DATA:
--------------------
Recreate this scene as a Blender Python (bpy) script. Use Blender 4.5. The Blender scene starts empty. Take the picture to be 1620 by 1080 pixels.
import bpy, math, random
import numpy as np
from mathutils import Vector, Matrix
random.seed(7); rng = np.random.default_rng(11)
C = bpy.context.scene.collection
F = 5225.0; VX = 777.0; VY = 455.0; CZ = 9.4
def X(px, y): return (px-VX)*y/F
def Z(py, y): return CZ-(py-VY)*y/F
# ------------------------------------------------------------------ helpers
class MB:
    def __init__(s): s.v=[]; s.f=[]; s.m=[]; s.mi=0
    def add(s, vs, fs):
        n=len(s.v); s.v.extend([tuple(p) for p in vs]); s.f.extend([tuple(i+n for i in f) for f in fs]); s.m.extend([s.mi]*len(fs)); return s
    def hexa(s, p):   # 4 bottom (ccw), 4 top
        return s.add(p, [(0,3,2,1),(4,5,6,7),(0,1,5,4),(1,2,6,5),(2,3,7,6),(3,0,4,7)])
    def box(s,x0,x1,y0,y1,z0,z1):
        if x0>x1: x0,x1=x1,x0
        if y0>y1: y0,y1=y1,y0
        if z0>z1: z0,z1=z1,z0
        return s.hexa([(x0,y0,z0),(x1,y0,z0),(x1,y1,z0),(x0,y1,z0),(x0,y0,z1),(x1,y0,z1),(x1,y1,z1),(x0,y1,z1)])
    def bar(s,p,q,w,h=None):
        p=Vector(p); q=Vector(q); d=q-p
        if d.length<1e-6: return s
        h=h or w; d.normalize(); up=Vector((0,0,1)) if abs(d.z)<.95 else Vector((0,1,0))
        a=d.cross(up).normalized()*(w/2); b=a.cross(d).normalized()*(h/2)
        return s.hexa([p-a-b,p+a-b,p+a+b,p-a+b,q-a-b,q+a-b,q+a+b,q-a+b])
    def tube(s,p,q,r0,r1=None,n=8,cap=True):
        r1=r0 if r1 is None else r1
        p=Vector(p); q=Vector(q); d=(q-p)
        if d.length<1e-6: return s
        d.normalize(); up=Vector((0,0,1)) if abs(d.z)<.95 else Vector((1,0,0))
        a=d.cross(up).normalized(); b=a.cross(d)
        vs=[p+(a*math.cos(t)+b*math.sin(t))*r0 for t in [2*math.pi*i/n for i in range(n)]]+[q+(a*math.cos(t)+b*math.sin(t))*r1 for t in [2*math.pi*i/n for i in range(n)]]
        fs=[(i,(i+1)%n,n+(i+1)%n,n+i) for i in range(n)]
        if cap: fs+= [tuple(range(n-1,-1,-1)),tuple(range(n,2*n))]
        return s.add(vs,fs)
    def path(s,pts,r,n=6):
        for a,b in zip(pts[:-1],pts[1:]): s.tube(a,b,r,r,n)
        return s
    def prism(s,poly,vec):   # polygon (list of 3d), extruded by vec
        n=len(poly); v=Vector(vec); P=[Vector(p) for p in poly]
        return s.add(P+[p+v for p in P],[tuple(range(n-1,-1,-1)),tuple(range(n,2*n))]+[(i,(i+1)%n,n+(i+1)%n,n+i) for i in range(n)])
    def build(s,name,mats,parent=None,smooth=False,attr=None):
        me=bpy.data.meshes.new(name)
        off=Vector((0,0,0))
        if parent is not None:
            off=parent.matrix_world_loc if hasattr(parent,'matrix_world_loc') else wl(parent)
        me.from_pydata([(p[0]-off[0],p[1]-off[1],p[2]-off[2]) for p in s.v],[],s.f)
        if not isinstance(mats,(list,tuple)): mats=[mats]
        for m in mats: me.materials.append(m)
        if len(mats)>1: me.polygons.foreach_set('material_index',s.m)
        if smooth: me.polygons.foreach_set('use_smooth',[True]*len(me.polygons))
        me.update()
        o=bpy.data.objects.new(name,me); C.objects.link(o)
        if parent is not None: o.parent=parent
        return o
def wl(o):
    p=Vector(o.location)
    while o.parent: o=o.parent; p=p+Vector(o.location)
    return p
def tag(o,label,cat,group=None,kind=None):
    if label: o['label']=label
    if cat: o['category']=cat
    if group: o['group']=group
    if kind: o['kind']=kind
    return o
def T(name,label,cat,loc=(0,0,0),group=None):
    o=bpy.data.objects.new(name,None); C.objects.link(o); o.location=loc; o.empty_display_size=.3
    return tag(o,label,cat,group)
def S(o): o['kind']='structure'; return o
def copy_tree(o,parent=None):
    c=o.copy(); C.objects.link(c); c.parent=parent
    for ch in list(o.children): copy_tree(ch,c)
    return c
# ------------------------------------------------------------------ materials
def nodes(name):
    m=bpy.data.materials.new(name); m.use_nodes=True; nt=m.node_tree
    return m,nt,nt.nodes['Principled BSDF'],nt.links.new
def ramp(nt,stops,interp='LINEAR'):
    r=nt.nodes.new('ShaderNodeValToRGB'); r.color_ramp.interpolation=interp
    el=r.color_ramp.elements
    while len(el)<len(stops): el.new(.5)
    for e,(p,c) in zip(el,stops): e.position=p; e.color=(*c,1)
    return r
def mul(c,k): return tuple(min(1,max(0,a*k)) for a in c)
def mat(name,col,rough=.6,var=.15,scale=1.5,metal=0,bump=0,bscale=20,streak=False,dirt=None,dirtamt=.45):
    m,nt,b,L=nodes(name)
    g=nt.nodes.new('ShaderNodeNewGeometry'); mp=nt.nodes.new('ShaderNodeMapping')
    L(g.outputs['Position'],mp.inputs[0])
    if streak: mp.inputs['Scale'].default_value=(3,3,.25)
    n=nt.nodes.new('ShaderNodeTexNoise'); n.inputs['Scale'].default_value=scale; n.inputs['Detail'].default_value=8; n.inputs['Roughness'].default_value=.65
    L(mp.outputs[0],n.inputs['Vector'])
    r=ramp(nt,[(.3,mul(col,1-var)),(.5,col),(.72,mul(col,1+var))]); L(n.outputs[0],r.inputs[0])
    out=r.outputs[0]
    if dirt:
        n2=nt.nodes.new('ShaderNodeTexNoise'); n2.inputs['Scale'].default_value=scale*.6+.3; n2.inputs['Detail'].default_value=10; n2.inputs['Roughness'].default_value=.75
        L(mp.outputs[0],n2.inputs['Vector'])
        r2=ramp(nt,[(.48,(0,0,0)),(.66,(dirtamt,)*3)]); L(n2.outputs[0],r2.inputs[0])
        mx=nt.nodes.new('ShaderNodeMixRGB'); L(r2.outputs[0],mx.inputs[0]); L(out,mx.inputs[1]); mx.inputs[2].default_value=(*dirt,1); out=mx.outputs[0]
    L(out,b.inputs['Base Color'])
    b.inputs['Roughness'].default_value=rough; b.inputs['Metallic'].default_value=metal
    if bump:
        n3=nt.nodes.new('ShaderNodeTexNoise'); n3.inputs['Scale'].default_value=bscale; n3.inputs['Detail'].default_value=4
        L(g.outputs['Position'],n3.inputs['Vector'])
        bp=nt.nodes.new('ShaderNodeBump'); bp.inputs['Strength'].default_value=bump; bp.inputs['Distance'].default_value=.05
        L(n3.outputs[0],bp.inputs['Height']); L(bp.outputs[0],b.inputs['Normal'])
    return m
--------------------
TASK GOAL:
Pick out the lines containing the word "scene" and show them.

EXERCISE SOLUTION:
Recreate this scene as a Blender Python (bpy) script. Use Blender 4.5. The Blender scene starts empty. Take the picture to be 1620 by 1080 pixels.
C = bpy.context.scene.collection